Several factors dictate the potential locations of artworks along the trail. The trail is located along sections of the shoreline that are under the purview of the Army Corps of Engineers in some locations. Other sections of the trail are on University of Washington property. Along its length the trail is maintained in some sections by SDOT and in some sections by Parks.

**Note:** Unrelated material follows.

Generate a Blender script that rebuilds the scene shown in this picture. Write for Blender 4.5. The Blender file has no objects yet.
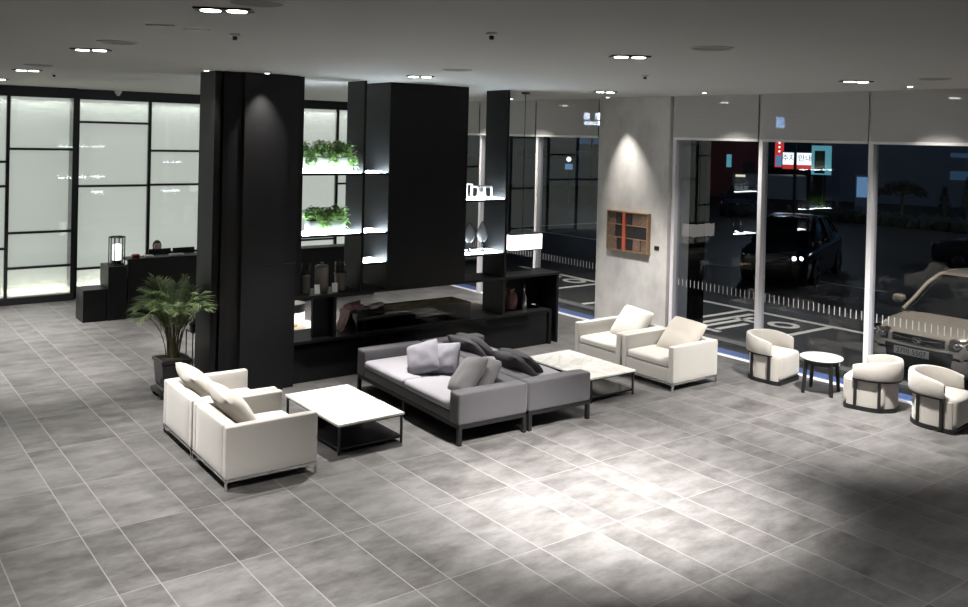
import bpy, bmesh, math, random
from mathutils import Vector, Matrix, Euler, noise
random.seed(11)
C = bpy.context.scene.collection
PI = math.pi
sin, cos = math.sin, math.cos
CZ = 4.15          # ceiling height
WX = 11.70         # plane of the street windows

# ------------------------------------------------------------------ materials
def newmat(name):
    m = bpy.data.materials.new(name); m.use_nodes = True
    nt = m.node_tree; nt.nodes.clear()
    out = nt.nodes.new('ShaderNodeOutputMaterial')
    return m, nt, out
def N(nt, t, **kw):
    n = nt.nodes.new(t)
    for k, v in kw.items():
        if k in n.inputs.keys(): n.inputs[k].default_value = v
        else: setattr(n, k, v)
    return n
def coords(nt, scale=(1, 1, 1), kind='Object'):
    tc = N(nt, 'ShaderNodeTexCoord'); mp = N(nt, 'ShaderNodeMapping'); mp.inputs['Scale'].default_value = scale
    nt.links.new(tc.outputs[kind], mp.inputs[0]); return mp.outputs[0]
def mat(name, col, rough=.5, metal=0., var=.0, scale=(8, 8, 8), detail=4, bump=0., bscale=200., spec=.5, coat=0., sheen=0., trans=0.):
    m, nt, out = newmat(name)
    b = N(nt, 'ShaderNodeBsdfPrincipled', Roughness=rough, Metallic=metal)
    b.inputs['Specular IOR Level'].default_value = spec
    b.inputs['Coat Weight'].default_value = coat
    b.inputs['Sheen Weight'].default_value = sheen
    b.inputs['Transmission Weight'].default_value = trans
    nt.links.new(b.outputs[0], out.inputs[0])
    c = (*col, 1)
    if var:
        n = N(nt, 'ShaderNodeTexNoise', Scale=1.0, Detail=detail, Roughness=.6)
        nt.links.new(coords(nt, scale), n.inputs['Vector'])
        mx = N(nt, 'ShaderNodeMix', data_type='RGBA')
        mx.inputs[6].default_value = (*[x * (1 - var) for x in col], 1); mx.inputs[7].default_value = (*[min(1, x * (1 + var)) for x in col], 1)
        nt.links.new(n.outputs[0], mx.inputs[0]); nt.links.new(mx.outputs[2], b.inputs['Base Color'])
    else: b.inputs['Base Color'].default_value = c
    if bump:
        n2 = N(nt, 'ShaderNodeTexNoise', Scale=bscale, Detail=2)
        nt.links.new(coords(nt), n2.inputs['Vector'])
        bp = N(nt, 'ShaderNodeBump', Strength=bump, Distance=.002)
        nt.links.new(n2.outputs[0], bp.inputs['Height']); nt.links.new(bp.outputs[0], b.inputs['Normal'])
    return m
def emit(name, col, s):
    m, nt, out = newmat(name)
    e = N(nt, 'ShaderNodeEmission', Strength=s); e.inputs[0].default_value = (*col, 1)
    nt.links.new(e.outputs[0], out.inputs[0]); return m
def thinglass(name, tint, refl=2.0, base=0.0, rough=0.0, ior=1.5):
    """pane: transparent with a mirror reflection on the face that looks at the viewer"""
    m, nt, out = newmat(name); L = nt.links.new
    t = N(nt, 'ShaderNodeBsdfTransparent'); t.inputs[0].default_value = (*tint, 1)
    g = N(nt, 'ShaderNodeBsdfGlossy', Roughness=rough)
    f = N(nt, 'ShaderNodeFresnel', IOR=ior)
    ge = N(nt, 'ShaderNodeNewGeometry')
    inv = N(nt, 'ShaderNodeMath', operation='SUBTRACT'); inv.inputs[0].default_value = 1; L(ge.outputs['Backfacing'], inv.inputs[1])
    mu = N(nt, 'ShaderNodeMath', operation='MULTIPLY_ADD'); L(f.outputs[0], mu.inputs[0]); mu.inputs[1].default_value = refl; mu.inputs[2].default_value = base; mu.use_clamp = True
    m2 = N(nt, 'ShaderNodeMath', operation='MULTIPLY'); L(mu.outputs[0], m2.inputs[0]); L(inv.outputs[0], m2.inputs[1])
    mx = N(nt, 'ShaderNodeMixShader'); L(m2.outputs[0], mx.inputs[0]); L(t.outputs[0], mx.inputs[1]); L(g.outputs[0], mx.inputs[2])
    L(mx.outputs[0], out.inputs[0]); return m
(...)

The attached map and photos show possible locations for artworks, as well as indicating which locations are not recommended for art. In each location, the actual footprint available for the artwork is small and often occupies a linear stretch near the trail. For traffic safety reasons the standard lateral clearance for any multi-use trail is two feet (three feet preferred) from the edge-of-pavement to the closest part of any fixed object.

$80,000 all inclusive

11pm (PDT), Monday, Aug. 1, 2011.

Applications must include:

  • Letter of interest (not to exceed 2,000 characters). Please read the prompt in CaFÉ before uploading your letter of interest. If you are applying as a team, the letter should clearly describe the contribution of each collaborator.

  • Résumé

  • Three references

  • Up to 16 images.

  • Image Identification List (not to exceed 500 characters for each image). If you are applying as a team, the image identification should list the name of the artist for each image submitted. Do not omit the Image Identification List or your application will be incomplete.

The artist will be selected on the basis of the following criteria:

  • Quality of concept, design and craftsmanship of past works.

  • The ability to produce durable outdoor art.

  • A proven ability to coordinate and collaborate with project managers, design professionals and community stakeholders.

  • Demonstrated ability to complete projects on time and within budget.

The selection process will take place in two parts. During the first round, a panel of arts professionals, client representatives and community members will review the applicants’ images, qualifications and other materials. The panelists will identify up to four finalists to interview at a second panel meeting two to three weeks later. The panel will select one artist to be awarded the commission.

Applicants will be notified of the panel’s decision by e-mail by end of September 2011. The Office of Arts & Cultural Affairs reserves the right not to select any of the applicants.